For the Raps, the truth hurts

FRANK ZICARELLI, SUN MEDIA

, Last Updated: 8:50 AM ET

It would be easy to suggest the Raptors aren't that far off based on yesterday's six-point loss to the reigning NBA champs.

It would be easy to speculate what would have been had the Raptors begun the afternoon with the energy level they showed at game's end.

One might even argue the game could have come down to one possession had Jamario Moon swung the ball baseline to a wide open Jason Kapono.

The truth remains that the Raptors aren't that good, perhaps good enough to only beat bad teams, which really isn't saying much.

What they showed in beating a very good team such as Orlando last Sunday was that they are capable of playing at a high level.

It's just that they can't sustain it.

Whether it's acquiring a perimeter player who can attack defences and defend or the acquisition of a post defender, something must change.

The need for a backup point guard to Jose Calderon is so obvious that any exercise in revisiting this issue is pointless.

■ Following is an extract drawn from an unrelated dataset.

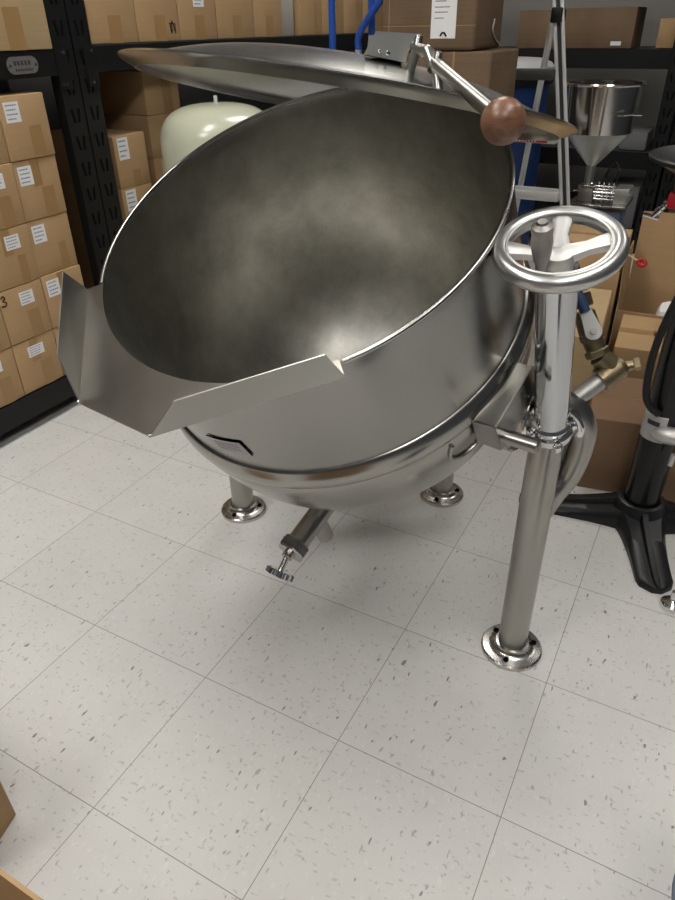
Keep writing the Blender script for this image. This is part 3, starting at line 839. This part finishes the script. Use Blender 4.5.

Yesterday's matinee at the ACC and tonight's return in Boston were being viewed as statement games for the Raptors, opportunities to disprove any critic that the club is moving in the right direction based on the team's recent play and results.

A 94-88 loss to the Celtics might be viewed as a positive sign for the Raptors.

Had Ray Allen not scored a season-high 36 points, perhaps the Raptors would have won.

Take away Allen's 11-of-14 shooting and the rest of the Celtics combined to make 21 of 64 shots.

This being the NBA, there is always an occasion to redeem oneself and the Raptors will try to do it tonight.

The one consolation to emerge yesterday was the play of Joey Graham, who refused to back down from Brian Scalabrine and earned the respect of Toronto's impatient faithful when chants of "Joey, Joey'' resonated throughout the building.

Outside of Graham's aggression, there wasn't much to leave any rabid follower of the Raptors feeling good about the team.

As good as the big man combo of Chris Bosh and Andrea Bargnani has played, each needed to step up against the Celtics, but neither did.

Bargnani has excelled in recent games because he was making shots.

When he's making jumpers, Bargnani forces his man away from the basket, thus allowing Bosh more space to beat his defender off the dribble.

Save for one late-game foray to the basket, Bosh was too tentative against Boston, which used the game's basic fundamental -- defence -- in winning last year's championship.

The Memphis Grizzlies, Washington Wizards and to a lesser extent the Houston Rockets never will be confused for the Celtics.

In those meetings, three Toronto wins, Bosh and Bargnani were able to dominate.

Against the Celtics yesterday, they combined to go 10 of 30 from the field.

When Toronto made its run in the fourth quarter, Bosh was on the bench.

The only time when Bosh came to life arrived with 4:04 left when he took Kevin Garnett off the dribble and finished the sequence with an emphatic dunk.

A Bargnani three-pointer did bring the Raptors to within five, but there never was the sense that Toronto's big two would impose its will as it did against inferior defences in recent games.

Expectations were raised in the wake of a modest three-game home winning streak.

But reality hit home yesterday afternoon.

The Raptors were close against Boston, yet are so far away.

The Celtics know they need to address their bench and are likely to add a scorer, the most popular name being bandied about is the mercurial Stephon Marbury, and a veteran frontcourt player.

The Raptors will have everyone believing that they have the talent, when in fact they don't.

The team is likely to get yet another reminder tonight.